Exemplo: Kate esteve muito mal, embora, evidentemente, a sua juventude seja uma atenuante. Não quero com isto desculpar Meghan, muito pelo contrário, embora naquele contexto se calhar não tinha alternativa. Ironicamente Carlos soube fazer de morto e sair limpo, embora acabasse salpicado de lama pela atuação de Camila.
— É o truque “sim e não”
Truque nº 7 – qualifique com palavras grandiosas, mas que ninguém sabe o que querem dizer.
Exemplo: temos hoje uma sociedade mais justa, mais igual, mais inclusiva, mais solidária, mais coesa, mais feliz. (Já antes tratei este tema).
Truque nº 8 – faça citações, não importa que não tenham nada a ver.
Exemplo: como dizia Marco Aurélio “Olha as estrelas e corre com elas” antecipando a maior das revoluções: “Imaginei que percorria o universo sentado num fotão e descobri a relatividade” (Einstein, físico e matemático do séc. XX). Mas não será a própria matemática um triturador das nossas crianças-estrela na sua “vocação de simplificar que converte os matemáticos em autênticos simplistas, seres agachados, caprichosos e simples no pior sentido da palavra” (Guzman) quando para Arendt “a educação é assim o ponto em que se decide se se ama suficientemente o mundo” ou as crianças, poderíamos nós acrescentar. As crianças, o mundo e seus problemas. Se três períodos fossem solução para os problemas, há muito não haveria problemas na educação. Acabem-se os três períodos lectivos, introduzam-se os dois semestres.

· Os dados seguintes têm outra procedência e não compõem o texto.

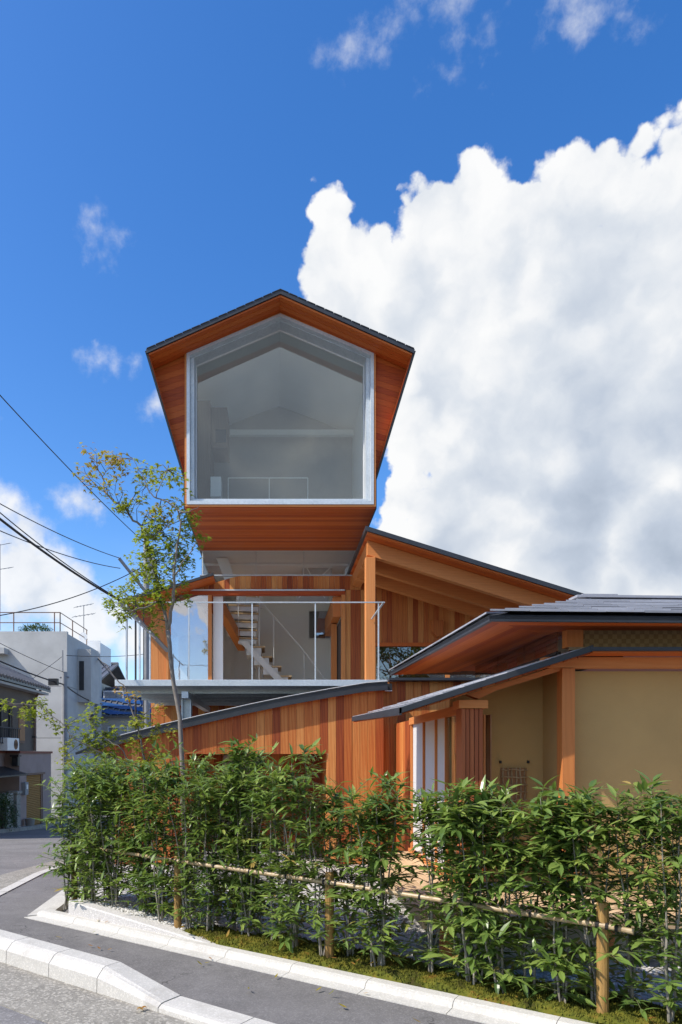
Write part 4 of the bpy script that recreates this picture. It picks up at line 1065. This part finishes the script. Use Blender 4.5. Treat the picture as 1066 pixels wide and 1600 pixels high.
# row runs from the street corner to the veranda, two staggered lines
def row(t, off): return Vector((-2.18, 7.02, 0))+Vector((.80, -.60, 0))*t+Vector((.60, .80, 0))*off
t = .16; k = 0
while t < 6.1:
    left = t < 2.4
    offs = (hr.uniform(-.10, .06), hr.uniform(.14, .32)) if left else ((hr.uniform(-.08, .10),) if k % 2 else (hr.uniform(.0, .24),))
    for o_ in offs:
        b = row(t+hr.uniform(-.06, .06), o_-.03); shr.append(b)
    t += hr.uniform(.20, .36) if left else hr.uniform(.12, .26); k += 1
shr.sort(key=lambda b: (b-row(0, 0)).dot(Vector((.80, -.60, 0))))
for i, b in enumerate(shr):
    px = PX+b.x/b.y*F
    top = H+(HZ-hedge_top(px))/F*b.y
    near = min(1, max(0, (px-420)/250))
    o = shrub(b, top*hr.uniform(.94, 1.08), hr, 1.0-.38*near, .18, i, 1+.14*near)
    hgt = 'tall' if top > 1.5 else ('low' if top < 1.38 else 'slender')
    tag(o, '%s evergreen hedge shrub, %s in the row from the street corner' % (hgt, ordinal(i+1)), 'shrub', 'evergreen shrubs of the hedge')
print('shrubs', len(shr))

# maples
def maple_leaf(m, c, d, up_, R_, tone):
    d = d.normalized(); s_ = d.cross(up_)
    if s_.length < .01: s_ = Vector((1, 0, 0))
    s_.normalize(); n_ = s_.cross(d); b = len(m.v)
    m.v.append(c+n_*(.06*R_))
    angs = [-150, -118, -95, -72, -50, -30, 0, 30, 50, 72, 95, 118, 150]
    rads = [.28, .50, .28, .80, .36, .92, 1.0, .92, .36, .80, .28, .50, .28]
    rads = [.20, .52, .26, .82, .34, .46, 1.0, .46, .34, .82, .26, .52, .20]
    for a, q_ in zip(angs, rads):
        a = R(a); m.v.append(c+(d*math.cos(a)+s_*math.sin(a))*(R_*q_)-n_*(.25*R_*q_*q_))
    n = len(angs)
    for i in range(n-1): m.face([b, b+1+i, b+2+i], tone)
def maple(name, base, branches, clusters, Y, label, r_, leafR=.047):
    root = empty(name, base, label=label, cat='tree')
    tk = MB()
    allp = []
    for br in branches:
        pts_ = [Vector(p_) for p_, _ in br]; rads = [x for _, x in br]
        # subdivide with a little wander
        P2, R2 = [], []
        for i in range(len(pts_)-1):
            for f in (0, .33, .66):
                q_ = pts_[i].lerp(pts_[i+1], f)
                if f: q_ += Vector((r_.uniform(-1, 1), r_.uniform(-1, 1), r_.uniform(-1, 1)))*.012
                P2.append(q_); R2.append(rads[i]+(rads[i+1]-rads[i])*f)
        P2.append(pts_[-1]); R2.append(rads[-1]); tk.tube(P2, R2, 8); allp += P2
    tw_ = MB(); lv = MB()
    for (cx_, cy_, rad, n, t0, t1) in clusters:
        cc = P(cx_, cy_, Y); rr_ = rad/S(Y)
        for i in range(n):
            q_ = cc+Vector((r_.gauss(0, .5), r_.gauss(0, .7), r_.gauss(0, .5)))*rr_
            near = min(allp, key=lambda a: (a-q_).length)
            if i % 3 == 0 or (near-q_).length < .08:
                mid = near.lerp(q_, .5)+Vector((r_.uniform(-.04, .04), r_.uniform(-.04, .04), r_.uniform(-.02, .05)))
                tw_.tube([near, mid, q_], [.0045, .003, .0014], 4, cap=False); hub = [mid, q_]
            else: hub = [q_]
            for h in hub:
                for _ in range(r_.randint(3, 6)):
                    c = h+Vector((r_.uniform(-1, 1), r_.uniform(-1, 1), r_.uniform(-1, .5)))*.07
                    dd = rdir(r_, -.6, .1)
                    maple_leaf(lv, c, dd, Vector((r_.uniform(-.5, .5), r_.uniform(-.7, .3), 1)), leafR*r_.uniform(.7, 1.15), min(1, max(.01, r_.uniform(t0, t1))))
    tk.build('trunk', 'bark', root, smooth=True); tw_.build('twigs', 'twig_dark', root); lv.build('crown', 'maple_leaf', root, kind='stuff')
    return root
mr = random.Random(5)
MY = 7.5
def mp(px, py, dy=0): return P(px, py, MY+dy)
bx = mp(292, 1400); bx.z = 0.05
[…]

Aurélio, Einstein, Guzman ou Arendt estudaram o problema dos 3 períodos?
É o truque “disparates unidos, jamais serão vencidos”.
* * *
Como um químico separei os elementos, mas o vulgar são os sofismas “tutti frutti” que misturam vários truques: entre os adeptos do facilitismo e os adeptos da exigência sádica geradora de abandono e desigualdade, estou eu a defender uma escola amiga, acolhedora, justa, inclusiva, mais formadora, formativa e formante, parafraseando Eugénio de Andrade, a escola é o berço onde dorme toda a humanidade, a luz do tempo sem medo, e nisto temos de fazer um mea culpa enquanto professores: quantos de nós foram mais obstáculo que facilitadores, mais diretivos que construtores? Não quero com isto culpar os professores, muito antes pelo contrário, se temos hoje uma escola pública mais inclusiva, mais eficiente, mais proativa, mais próxima da comunidade que serve, isso deve-se ao trabalho da aldeia educativa.
[Exercício: identificar os oito truques.]
As vacinas inoculam um “agente inativado” que fecha a pessoa ao “agente real”.
Esse é o mesmo mecanismo que torna perigoso expor-se a grandes doses de “música inativada” (pimba) pois imunizam o ouvido à “música real” (eg, BWV 232). Programas pimba de formação de executivos fecham os gestores à formação real; matemática inativada (as aprendizagens essenciais inoculadas por este governo) fecham os alunos à matemática real (e maravilhosa); discursos políticos pimba fecham as pessoas à política nobre; poderia dar mil outros exemplos.
Os discursos universais são o instrumento que permite inocular grandes doses de narrativa inativada gerando um espaço público pimba ao imunizar as pessoas contra o que realmente conta: o conteúdo, a substância, a qualidade, a boa política, a busca do bem, a verdade, o belo e o justo.
Um processo subtil, eficaz, destrutivo, mas que é possível desmascarar e neutralizar.